Saved entries
%%
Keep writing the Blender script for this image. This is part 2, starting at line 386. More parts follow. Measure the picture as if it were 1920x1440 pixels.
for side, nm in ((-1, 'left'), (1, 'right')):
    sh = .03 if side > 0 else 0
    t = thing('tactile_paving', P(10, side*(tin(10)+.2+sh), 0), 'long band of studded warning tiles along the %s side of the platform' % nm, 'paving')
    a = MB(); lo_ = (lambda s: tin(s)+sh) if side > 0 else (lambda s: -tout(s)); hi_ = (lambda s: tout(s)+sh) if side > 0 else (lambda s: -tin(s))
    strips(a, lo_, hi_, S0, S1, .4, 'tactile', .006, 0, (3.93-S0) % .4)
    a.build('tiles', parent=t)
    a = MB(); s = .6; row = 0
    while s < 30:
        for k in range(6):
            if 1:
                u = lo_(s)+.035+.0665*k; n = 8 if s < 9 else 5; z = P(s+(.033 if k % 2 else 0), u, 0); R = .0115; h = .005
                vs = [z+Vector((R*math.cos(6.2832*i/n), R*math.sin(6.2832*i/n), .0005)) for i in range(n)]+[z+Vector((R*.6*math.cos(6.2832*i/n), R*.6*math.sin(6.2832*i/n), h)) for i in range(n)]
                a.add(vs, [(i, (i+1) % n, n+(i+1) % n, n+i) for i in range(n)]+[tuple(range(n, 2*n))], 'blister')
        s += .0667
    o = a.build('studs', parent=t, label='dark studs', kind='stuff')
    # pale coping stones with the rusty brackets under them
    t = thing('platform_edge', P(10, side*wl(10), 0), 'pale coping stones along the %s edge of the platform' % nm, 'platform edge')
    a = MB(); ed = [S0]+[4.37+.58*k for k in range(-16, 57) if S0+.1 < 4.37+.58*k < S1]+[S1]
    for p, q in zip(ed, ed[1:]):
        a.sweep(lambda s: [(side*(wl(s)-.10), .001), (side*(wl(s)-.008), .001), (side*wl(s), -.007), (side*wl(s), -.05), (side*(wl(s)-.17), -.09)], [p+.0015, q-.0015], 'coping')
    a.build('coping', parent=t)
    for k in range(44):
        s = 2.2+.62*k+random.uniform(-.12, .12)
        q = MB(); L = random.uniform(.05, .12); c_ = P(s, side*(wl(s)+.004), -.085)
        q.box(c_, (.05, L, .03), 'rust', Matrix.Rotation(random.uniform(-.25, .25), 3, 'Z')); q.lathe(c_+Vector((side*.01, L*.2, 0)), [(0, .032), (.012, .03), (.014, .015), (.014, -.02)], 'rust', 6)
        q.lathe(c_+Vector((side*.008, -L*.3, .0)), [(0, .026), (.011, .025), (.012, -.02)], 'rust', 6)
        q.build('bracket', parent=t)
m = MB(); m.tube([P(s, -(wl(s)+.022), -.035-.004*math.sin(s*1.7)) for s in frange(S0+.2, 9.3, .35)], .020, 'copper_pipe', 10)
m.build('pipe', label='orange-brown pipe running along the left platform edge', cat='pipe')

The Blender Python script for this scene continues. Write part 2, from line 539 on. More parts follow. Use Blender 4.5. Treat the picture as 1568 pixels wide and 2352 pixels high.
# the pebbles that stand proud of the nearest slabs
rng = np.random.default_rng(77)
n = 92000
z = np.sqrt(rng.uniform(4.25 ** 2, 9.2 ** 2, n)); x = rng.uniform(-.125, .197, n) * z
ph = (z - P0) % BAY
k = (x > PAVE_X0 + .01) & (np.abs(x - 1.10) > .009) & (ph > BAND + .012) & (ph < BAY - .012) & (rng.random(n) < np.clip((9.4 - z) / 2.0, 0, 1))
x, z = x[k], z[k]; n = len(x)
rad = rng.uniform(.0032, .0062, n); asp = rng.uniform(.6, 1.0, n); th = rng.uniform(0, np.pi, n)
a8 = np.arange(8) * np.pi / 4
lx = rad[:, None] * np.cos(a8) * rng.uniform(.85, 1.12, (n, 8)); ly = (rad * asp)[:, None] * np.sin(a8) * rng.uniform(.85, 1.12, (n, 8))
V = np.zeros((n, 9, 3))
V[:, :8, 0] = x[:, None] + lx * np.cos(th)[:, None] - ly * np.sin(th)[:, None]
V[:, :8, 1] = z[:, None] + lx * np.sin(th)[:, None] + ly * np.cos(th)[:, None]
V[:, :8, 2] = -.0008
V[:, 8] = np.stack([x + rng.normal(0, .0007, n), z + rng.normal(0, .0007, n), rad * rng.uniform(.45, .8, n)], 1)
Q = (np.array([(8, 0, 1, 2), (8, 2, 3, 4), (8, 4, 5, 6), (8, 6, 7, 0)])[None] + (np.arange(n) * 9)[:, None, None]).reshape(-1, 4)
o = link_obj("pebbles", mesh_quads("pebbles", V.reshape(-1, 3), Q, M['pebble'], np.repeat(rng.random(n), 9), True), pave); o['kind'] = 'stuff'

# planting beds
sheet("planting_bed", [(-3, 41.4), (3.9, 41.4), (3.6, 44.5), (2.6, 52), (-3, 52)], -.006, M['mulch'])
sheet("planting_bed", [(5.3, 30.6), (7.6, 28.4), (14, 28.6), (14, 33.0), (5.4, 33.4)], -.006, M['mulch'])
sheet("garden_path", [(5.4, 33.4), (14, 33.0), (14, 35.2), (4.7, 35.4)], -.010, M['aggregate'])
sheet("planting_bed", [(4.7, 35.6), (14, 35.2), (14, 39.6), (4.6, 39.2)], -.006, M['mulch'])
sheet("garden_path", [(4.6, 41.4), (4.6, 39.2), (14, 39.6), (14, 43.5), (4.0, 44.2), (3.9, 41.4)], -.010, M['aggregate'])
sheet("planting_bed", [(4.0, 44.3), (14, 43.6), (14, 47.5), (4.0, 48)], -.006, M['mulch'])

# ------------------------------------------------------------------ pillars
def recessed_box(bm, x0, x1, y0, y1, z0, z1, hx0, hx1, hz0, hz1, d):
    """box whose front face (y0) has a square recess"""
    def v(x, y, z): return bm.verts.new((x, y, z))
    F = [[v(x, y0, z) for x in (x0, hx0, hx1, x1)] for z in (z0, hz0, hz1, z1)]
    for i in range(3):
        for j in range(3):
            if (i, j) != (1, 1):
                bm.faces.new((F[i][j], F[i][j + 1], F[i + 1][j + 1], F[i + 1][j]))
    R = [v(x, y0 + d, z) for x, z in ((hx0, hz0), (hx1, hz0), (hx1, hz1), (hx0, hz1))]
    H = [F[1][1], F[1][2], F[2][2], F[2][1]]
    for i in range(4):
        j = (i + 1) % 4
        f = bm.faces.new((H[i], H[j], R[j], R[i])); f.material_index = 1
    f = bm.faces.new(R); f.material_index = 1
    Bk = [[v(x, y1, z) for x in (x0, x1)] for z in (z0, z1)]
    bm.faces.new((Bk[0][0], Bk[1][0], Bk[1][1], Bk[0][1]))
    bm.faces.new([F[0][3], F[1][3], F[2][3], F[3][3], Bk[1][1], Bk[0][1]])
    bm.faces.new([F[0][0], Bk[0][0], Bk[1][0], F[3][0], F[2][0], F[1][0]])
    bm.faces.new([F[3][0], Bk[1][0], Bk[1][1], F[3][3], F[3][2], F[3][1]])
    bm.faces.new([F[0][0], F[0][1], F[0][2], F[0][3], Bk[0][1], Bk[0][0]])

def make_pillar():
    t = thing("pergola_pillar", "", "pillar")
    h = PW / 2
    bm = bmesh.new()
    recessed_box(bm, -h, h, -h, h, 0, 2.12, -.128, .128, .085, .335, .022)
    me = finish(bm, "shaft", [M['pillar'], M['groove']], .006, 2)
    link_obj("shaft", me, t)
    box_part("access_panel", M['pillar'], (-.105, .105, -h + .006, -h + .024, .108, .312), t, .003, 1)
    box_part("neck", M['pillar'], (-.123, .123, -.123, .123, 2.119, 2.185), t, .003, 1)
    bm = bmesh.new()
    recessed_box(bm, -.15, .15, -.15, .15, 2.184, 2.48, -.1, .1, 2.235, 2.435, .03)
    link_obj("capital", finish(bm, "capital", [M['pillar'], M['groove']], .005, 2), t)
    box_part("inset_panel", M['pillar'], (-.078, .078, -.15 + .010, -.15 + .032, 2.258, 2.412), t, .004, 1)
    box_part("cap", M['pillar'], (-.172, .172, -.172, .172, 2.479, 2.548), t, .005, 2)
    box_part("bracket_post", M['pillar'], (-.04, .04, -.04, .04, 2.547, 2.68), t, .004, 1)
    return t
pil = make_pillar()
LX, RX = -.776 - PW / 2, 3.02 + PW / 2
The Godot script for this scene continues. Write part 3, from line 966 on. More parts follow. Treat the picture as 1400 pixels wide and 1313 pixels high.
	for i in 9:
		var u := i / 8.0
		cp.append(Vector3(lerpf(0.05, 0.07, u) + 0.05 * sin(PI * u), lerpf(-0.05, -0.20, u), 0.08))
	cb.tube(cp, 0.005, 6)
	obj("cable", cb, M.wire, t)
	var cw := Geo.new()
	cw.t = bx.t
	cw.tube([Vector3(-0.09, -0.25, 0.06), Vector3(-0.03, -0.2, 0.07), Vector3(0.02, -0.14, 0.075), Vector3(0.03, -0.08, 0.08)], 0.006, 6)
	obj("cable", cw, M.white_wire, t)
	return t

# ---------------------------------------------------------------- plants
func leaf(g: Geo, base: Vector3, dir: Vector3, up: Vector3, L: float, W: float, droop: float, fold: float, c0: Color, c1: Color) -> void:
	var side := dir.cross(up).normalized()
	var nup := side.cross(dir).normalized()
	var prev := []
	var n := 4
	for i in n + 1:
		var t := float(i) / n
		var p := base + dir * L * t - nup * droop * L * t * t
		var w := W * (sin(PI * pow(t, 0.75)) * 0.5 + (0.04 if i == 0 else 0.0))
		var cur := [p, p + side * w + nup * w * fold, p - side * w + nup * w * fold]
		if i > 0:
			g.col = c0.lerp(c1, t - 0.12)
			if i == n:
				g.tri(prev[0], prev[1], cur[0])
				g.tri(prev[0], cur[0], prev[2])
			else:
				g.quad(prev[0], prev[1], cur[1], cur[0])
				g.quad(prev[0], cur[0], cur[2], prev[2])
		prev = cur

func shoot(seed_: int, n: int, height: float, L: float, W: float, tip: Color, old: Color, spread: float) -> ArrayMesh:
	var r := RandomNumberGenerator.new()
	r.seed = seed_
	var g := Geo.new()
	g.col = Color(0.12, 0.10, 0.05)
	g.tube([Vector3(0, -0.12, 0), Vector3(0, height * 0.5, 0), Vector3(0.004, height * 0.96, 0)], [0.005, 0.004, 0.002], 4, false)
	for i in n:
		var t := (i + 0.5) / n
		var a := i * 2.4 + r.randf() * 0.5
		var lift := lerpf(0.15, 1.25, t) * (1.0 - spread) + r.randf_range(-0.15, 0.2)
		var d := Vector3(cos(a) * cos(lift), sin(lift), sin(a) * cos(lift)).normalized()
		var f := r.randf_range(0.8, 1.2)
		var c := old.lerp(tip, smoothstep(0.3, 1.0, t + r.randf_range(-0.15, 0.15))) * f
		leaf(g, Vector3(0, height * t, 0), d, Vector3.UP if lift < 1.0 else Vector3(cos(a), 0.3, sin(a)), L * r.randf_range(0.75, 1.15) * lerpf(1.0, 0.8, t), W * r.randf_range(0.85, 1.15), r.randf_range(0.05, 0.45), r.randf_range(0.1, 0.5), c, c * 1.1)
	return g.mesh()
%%
_WORK REQUIRED:_ Take the listing above and repeat exactly the lines from the one containing "f = bm.faces.new((H[i], H[j], R[j], R[i]));" through the one containing "2.235, 2.435, .03)", both included.

_SOLUTION:_
        f = bm.faces.new((H[i], H[j], R[j], R[i])); f.material_index = 1
    f = bm.faces.new(R); f.material_index = 1
    Bk = [[v(x, y1, z) for x in (x0, x1)] for z in (z0, z1)]
    bm.faces.new((Bk[0][0], Bk[1][0], Bk[1][1], Bk[0][1]))
    bm.faces.new([F[0][3], F[1][3], F[2][3], F[3][3], Bk[1][1], Bk[0][1]])
    bm.faces.new([F[0][0], Bk[0][0], Bk[1][0], F[3][0], F[2][0], F[1][0]])
    bm.faces.new([F[3][0], Bk[1][0], Bk[1][1], F[3][3], F[3][2], F[3][1]])
    bm.faces.new([F[0][0], F[0][1], F[0][2], F[0][3], Bk[0][1], Bk[0][0]])

def make_pillar():
    t = thing("pergola_pillar", "", "pillar")
    h = PW / 2
    bm = bmesh.new()
    recessed_box(bm, -h, h, -h, h, 0, 2.12, -.128, .128, .085, .335, .022)
    me = finish(bm, "shaft", [M['pillar'], M['groove']], .006, 2)
    link_obj("shaft", me, t)
    box_part("access_panel", M['pillar'], (-.105, .105, -h + .006, -h + .024, .108, .312), t, .003, 1)
    box_part("neck", M['pillar'], (-.123, .123, -.123, .123, 2.119, 2.185), t, .003, 1)
    bm = bmesh.new()
    recessed_box(bm, -.15, .15, -.15, .15, 2.184, 2.48, -.1, .1, 2.235, 2.435, .03)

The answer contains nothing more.